» **Data extract**:
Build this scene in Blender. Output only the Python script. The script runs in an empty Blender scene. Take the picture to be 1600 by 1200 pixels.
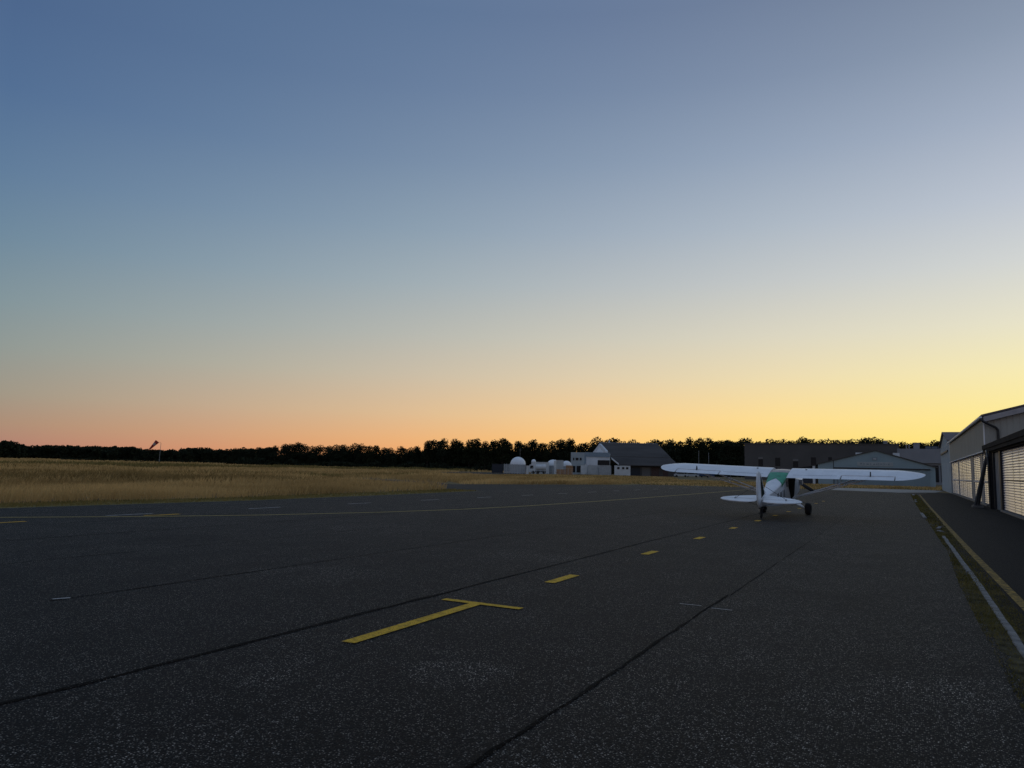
import bpy, math, random
import numpy as np
from mathutils import Vector, Matrix

# ------------------------------------------------------------------ camera
SC = bpy.context.scene
COL = SC.collection
R = math.radians
rng = random.Random(7)
nrg = np.random.default_rng(11)
EYE = 1.7
F_PX, VP, SLOPE = 1155.0, (1415, 745), 0.0235      # lens, runway-side vanishing point, horizon slope (photo pixels 1600x1200)


def cam_basis():
    def ray(x, y):
        return Vector((x - 800, y - 600, F_PX)).normalized()
    Y = ray(*VP)
    Q = ray(VP[0] - 1000, VP[1] - 1000 * SLOPE)
    up = Q.cross(Y).normalized()
    if up.y > 0:
        up = -up
    X = Y.cross(up).normalized()
    return X, Y, up


_X, _Y, _U = cam_basis()
ROT = Matrix((_X, _Y, _U))                          # image ray -> world


def ray(px, py):
    return ROT @ Vector((px - 800, py - 600, F_PX))


def gnd(px, py, z=0.0):
    d = ray(px, py)
    t = (z - EYE) / d.z
    return Vector((d.x * t, d.y * t, z))


def at_y(px, py, Y):
    d = ray(px, py) * (1.0)
    t = Y / d.y
    return Vector((d.x * t, Y, d.z * t + EYE))


def at_d(px, py, D):
    d = ray(px, py)
    t = D / math.hypot(d.x, d.y)
    return Vector((d.x * t, d.y * t, d.z * t + EYE))


cam_d = bpy.data.cameras.new('camera')
cam_d.sensor_width = 36
cam_d.lens = F_PX / 1600 * 36
cam_d.clip_start = 0.1
cam_d.clip_end = 9000
cam = bpy.data.objects.new('camera', cam_d)
COL.objects.link(cam)
m3 = Matrix((ROT @ Vector((1, 0, 0)), ROT @ Vector((0, -1, 0)), ROT @ Vector((0, 0, -1)))).transposed()
cam.matrix_world = Matrix.Translation((0, 0, EYE)) @ m3.to_4x4()
SC.camera = cam

# ------------------------------------------------------------------ sky (dusk, the sun has set beyond the hangars on the right)
SC.view_settings.view_transform = 'Standard'
SC.view_settings.look = 'None'
SC.view_settings.exposure = 0.0
SC.view_settings.gamma = 1.0
SC.render.film_transparent = False
SC.cycles.max_bounces = 6
SC.cycles.use_denoising = True
SC.cycles.denoising_prefilter = 'NONE'      # keeps the grain of the asphalt


def lin(c):
    out = []
    for v in c:
        v = v / 255.0
        out.append(v / 12.92 if v <= 0.04045 else ((v + 0.055) / 1.055) ** 2.4)
    return out


ELEV = (-3, 0.5, 2, 4, 7, 10, 14, 18, 23, 28, 33, 40, 52, 70, 90)
HI = [(104, 124, 156), (110, 130, 160), (116, 136, 165), (120, 140, 168)]
SKY = {
    -64: [(160, 112, 104), (174, 126, 112), (170, 140, 118), (158, 150, 134), (143, 152, 148), (129, 148, 155), (111, 137, 157), (97, 125, 155), (83, 111, 148), (77, 103, 141), (76, 101, 138)] + HI,
    -50: [(206, 134, 104), (212, 146, 108), (206, 159, 123), (194, 169, 142), (175, 172, 158), (158, 167, 166), (137, 156, 169), (120, 143, 166), (102, 127, 158), (91, 116, 150), (86, 111, 146)] + HI,
    -36: [(236, 156, 96), (242, 167, 104), (236, 179, 123), (222, 188, 147), (202, 189, 167), (183, 184, 176), (160, 173, 180), (140, 159, 176), (120, 141, 167), (105, 127, 158), (95, 118, 151)] + HI,
    -22: [(252, 180, 90), (254, 190, 104), (255, 200, 122), (245, 205, 148), (223, 205, 173), (204, 200, 185), (180, 187, 190), (158, 172, 187), (135, 153, 176), (117, 136, 164), (104, 123, 154)] + HI,
    -8: [(255, 204, 88), (255, 210, 100), (255, 218, 122), (254, 222, 148), (237, 220, 177), (220, 214, 193), (196, 200, 200), (174, 185, 197), (149, 164, 185), (128, 144, 169), (113, 129, 156)] + HI,
    8: [(255, 222, 92), (255, 228, 104), (255, 234, 126), (255, 236, 150), (247, 235, 180), (232, 227, 201), (210, 213, 211), (188, 196, 208), (162, 174, 193), (138, 152, 173), (119, 133, 156)] + HI,
    40: [(255, 222, 96), (255, 230, 112), (255, 236, 134), (255, 236, 156), (248, 235, 184), (234, 228, 204), (212, 214, 211), (190, 198, 208), (164, 176, 194), (140, 154, 174), (122, 136, 158)] + HI,
    95: [(170, 130, 112), (180, 140, 118), (182, 150, 128), (176, 158, 142), (166, 162, 154), (156, 162, 164), (142, 156, 168), (130, 148, 168), (118, 138, 163), (110, 130, 160), (105, 125, 156)] + HI,
    180: [(128, 116, 122), (142, 126, 132), (152, 136, 138), (158, 144, 146), (160, 152, 158), (158, 156, 168), (150, 156, 174), (142, 152, 176), (132, 146, 174), (126, 142, 171), (120, 138, 168), (118, 136, 166), (116, 136, 165), (118, 138, 167), (120, 140, 168)],
}
world = bpy.data.worlds.new('World')
SC.world = world
world.use_nodes = True
nt = world.node_tree
nt.nodes.clear()
N = nt.nodes.new
L = nt.links.new
tc = N('ShaderNodeTexCoord')
sep = N('ShaderNodeSeparateXYZ')
L(tc.outputs['Generated'], sep.inputs[0])


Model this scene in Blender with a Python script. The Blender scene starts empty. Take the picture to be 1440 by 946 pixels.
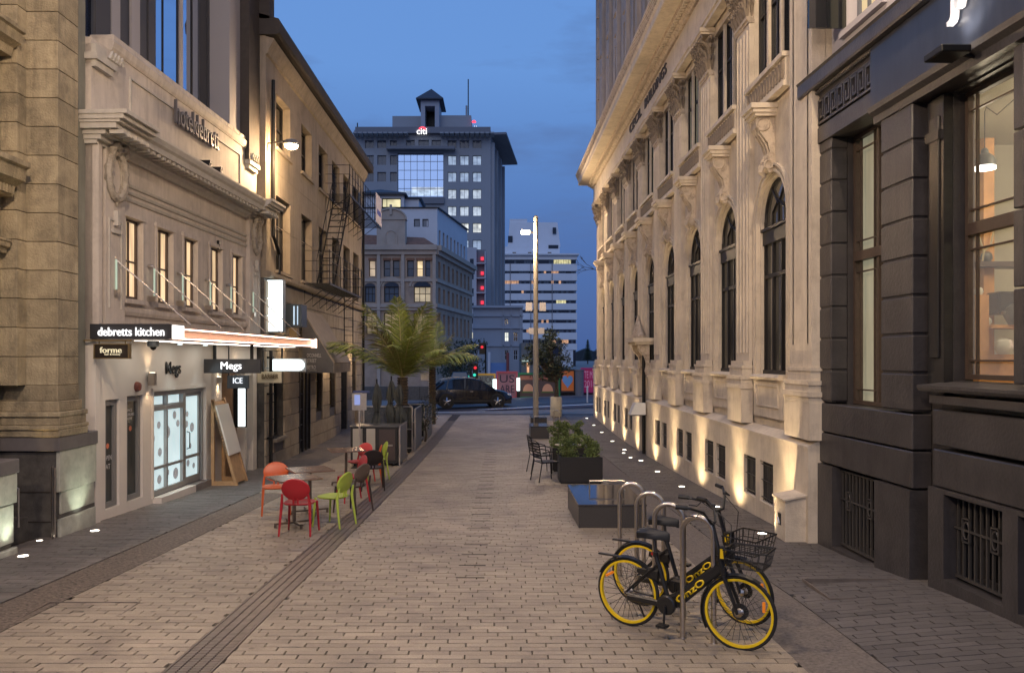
import bpy, bmesh, math, random
from mathutils import Vector, Matrix
random.seed(7)
sc = bpy.context.scene
COL = sc.collection
R = math.radians
# ---------------------------------------------------------------- camera
cam_d = bpy.data.cameras.new('camera'); cam = bpy.data.objects.new('camera', cam_d); COL.objects.link(cam)
cam.location = (0, 0, 2.5); cam.rotation_euler = (R(90), 0, 0)
cam_d.sensor_width = 36; cam_d.lens = 28; cam_d.shift_x = 0.0139; cam_d.shift_y = 0.0215
cam_d.clip_start = 0.1; cam_d.clip_end = 5000
sc.camera = cam
# ---------------------------------------------------------------- exposure
sc.view_settings.view_transform = 'Standard'; sc.view_settings.look = 'None'
sc.view_settings.exposure = 0.0; sc.view_settings.gamma = 1
sc.cycles.use_denoising = True
sc.cycles.max_bounces = 6; sc.cycles.sample_clamp_indirect = 4.0
sc.cycles.caustics_reflective = False; sc.cycles.caustics_refractive = False
# ---------------------------------------------------------------- dusk sky
w = bpy.data.worlds.new('World'); sc.world = w; w.use_nodes = True
nt = w.node_tree; nt.nodes.clear()
def N(t, **k):
    n = nt.nodes.new(t)
    for a, b in k.items(): setattr(n, a, b)
    return n
out = N('ShaderNodeOutputWorld'); bg = N('ShaderNodeBackground'); bg.inputs['Strength'].default_value = 1.0
tc = N('ShaderNodeTexCoord'); sep = N('ShaderNodeSeparateXYZ')
nt.links.new(tc.outputs['Generated'], sep.inputs[0])
rmp = N('ShaderNodeValToRGB'); cr = rmp.color_ramp
for p, c in [(0.0, (.055, .115, .310)), (.14, (.070, .160, .430)), (.34, (.135, .300, .680)), (.6, (.130, .290, .680)), (1.0, (.09, .22, .56))]:
    e = cr.elements[0] if p == 0 else (cr.elements[-1] if p == 1.0 else cr.elements.new(p))
    e.position = p; e.color = (*c, 1)
nt.links.new(sep.outputs[2], rmp.inputs[0])
mp = N('ShaderNodeMapping'); mp.inputs['Scale'].default_value = (1.6, 1.6, 6.0); mp.inputs['Location'].default_value = (.9, .2, .35)
ns = N('ShaderNodeTexNoise'); ns.inputs['Scale'].default_value = 2.2; ns.inputs['Detail'].default_value = 6; ns.inputs['Roughness'].default_value = .55
nt.links.new(tc.outputs['Generated'], mp.inputs[0]); nt.links.new(mp.outputs[0], ns.inputs['Vector'])
cl = N('ShaderNodeMapRange'); cl.inputs[1].default_value = .50; cl.inputs[2].default_value = .64; cl.inputs[3].default_value = 0; cl.inputs[4].default_value = .5
nt.links.new(ns.outputs[0], cl.inputs[0])
mx = N('ShaderNodeMixRGB'); mx.inputs[2].default_value = (.085, .145, .33, 1)
nt.links.new(cl.outputs[0], mx.inputs[0]); nt.links.new(rmp.outputs[0], mx.inputs[1])
sky = N('ShaderNodeTexSky'); sky.sky_type = 'NISHITA'; sky.sun_disc = False; sky.sun_elevation = R(1.0); sky.sun_rotation = R(150)
mul = N('ShaderNodeMixRGB', blend_type='ADD'); mul.inputs[0].default_value = 0.01
nt.links.new(mx.outputs[0], mul.inputs[1]); nt.links.new(sky.outputs[0], mul.inputs[2])
nt.links.new(mul.outputs[0], bg.inputs[0]); nt.links.new(bg.outputs[0], out.inputs[0])
sun = bpy.data.objects.new('sun', bpy.data.lights.new('sun', 'SUN')); COL.objects.link(sun)
sun.data.energy = 0.38; sun.data.angle = R(45); sun.data.color = (.95, .88, .85); sun.rotation_euler = (R(62), 0, R(-14))   # soft afterglow from behind the camera

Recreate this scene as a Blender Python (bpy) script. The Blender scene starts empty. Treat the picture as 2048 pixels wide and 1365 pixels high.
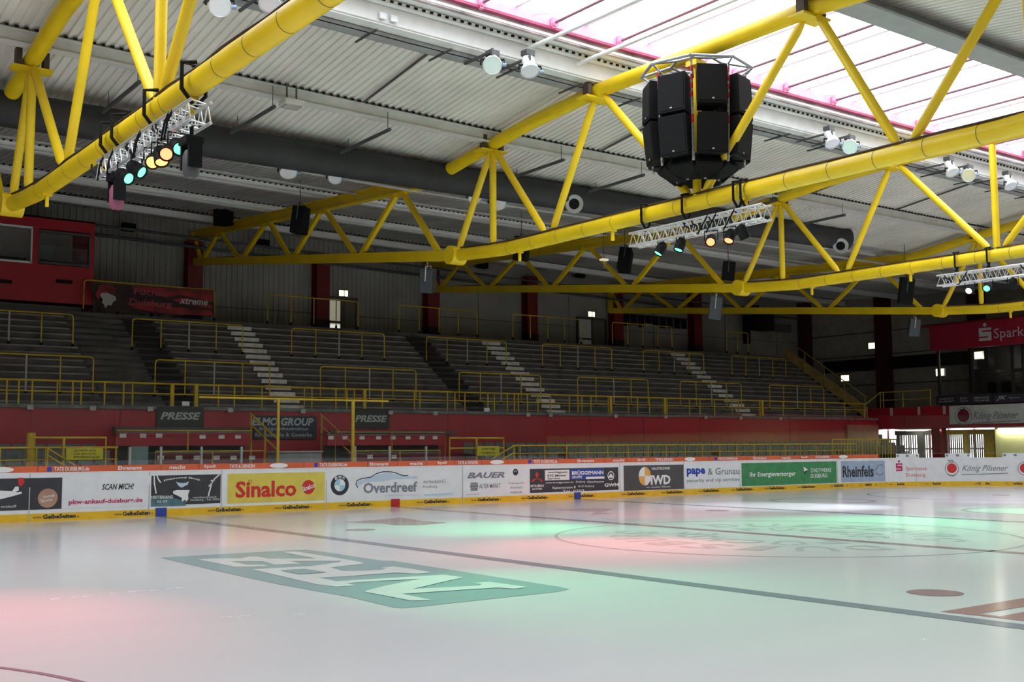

» **Problem**: Begin at the top of the records above and retype each line exactly until the line containing "return Vector((d.x * t, d.y * t, d.z", which is included. Skip all pictures.

» **Output below**:
Build this scene in Blender. Output only the Python script. The script runs in an empty Blender scene. Take the picture to be 1600 by 1200 pixels.
import bpy, math, random
import numpy as np
from mathutils import Vector, Matrix

# ------------------------------------------------------------------ camera
SC = bpy.context.scene
COL = SC.collection
R = math.radians
rng = random.Random(7)
nrg = np.random.default_rng(11)
EYE = 1.7
F_PX, VP, SLOPE = 1155.0, (1415, 745), 0.0235      # lens, runway-side vanishing point, horizon slope (photo pixels 1600x1200)


def cam_basis():
    def ray(x, y):
        return Vector((x - 800, y - 600, F_PX)).normalized()
    Y = ray(*VP)
    Q = ray(VP[0] - 1000, VP[1] - 1000 * SLOPE)
    up = Q.cross(Y).normalized()
    if up.y > 0:
        up = -up
    X = Y.cross(up).normalized()
    return X, Y, up


_X, _Y, _U = cam_basis()
ROT = Matrix((_X, _Y, _U))                          # image ray -> world


def ray(px, py):
    return ROT @ Vector((px - 800, py - 600, F_PX))


def gnd(px, py, z=0.0):
    d = ray(px, py)
    t = (z - EYE) / d.z
    return Vector((d.x * t, d.y * t, z))


def at_y(px, py, Y):
    d = ray(px, py) * (1.0)
    t = Y / d.y
    return Vector((d.x * t, Y, d.z * t + EYE))


def at_d(px, py, D):
    d = ray(px, py)
    t = D / math.hypot(d.x, d.y)
    return Vector((d.x * t, d.y * t, d.z * t + EYE))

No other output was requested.